I am amazed that this is even an issue. We have people who don't believe that racism even exists any more - I would say that it certainly does. Wed Sept. 24 sports page is still on my desk for some reason. C1 appears to have 3 black men, 1 asian girl, 3 white girls & 4 white men (from what I can tell). Pages C2-C3, 3 white men, 1 black man, 1 white girl. I can't believe I'm even doing this - but people who feel this way are wrong about too many minorities being featured. Do they actually look through the paper every day and tally it up? Why don't you take pictures of your child's school & activities and send them in to the Guilford Record if you're concerned they're not getting enough press?

Mia La Morena said:

I think the more precise question to ask is not if minorities are covered too much in your publication, it is what is the context in which they are covered?

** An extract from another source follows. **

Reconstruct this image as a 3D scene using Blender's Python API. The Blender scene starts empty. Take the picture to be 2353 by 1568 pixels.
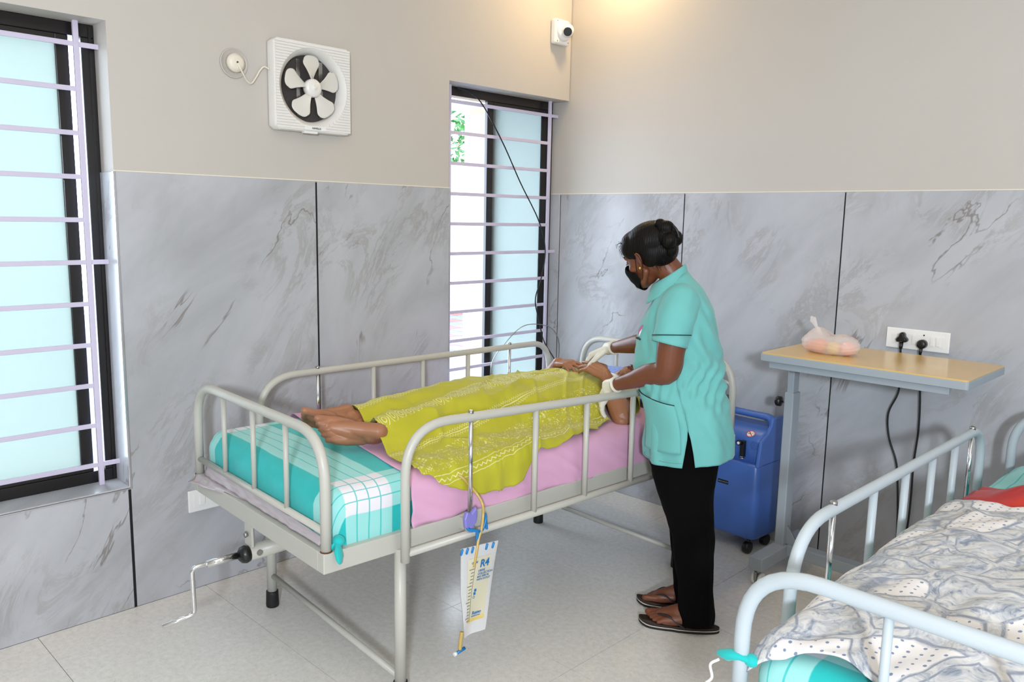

I beleive the perception is that when a Black person has his or her picture in the paper it is related to that person's involvement in criminal activity.

We are all human beings on this earth, but the conversation about race will never be over until folks are willing to acknowledge that race drives our actions and decisions and even some of our institutions in this nation.

Clarence said:

Wow! who has time to write a story about minorities being in the paper, who cares. Its shamefull that prejudice still exist amoung a changing world. Maybe thats why so many of us "blacks" :) are voting for change.

Prejudice even now is promoted in the newspaper. Not long ago on the first page they had a picture of a black man for arm robbery it was the cover story. Then under that in a smaller subsection they had a picture of two white men for Murder. Now im no PhD, but it seems as the people who killed someone would have drawn more attention to me than some black guy who robbed someone and let them live.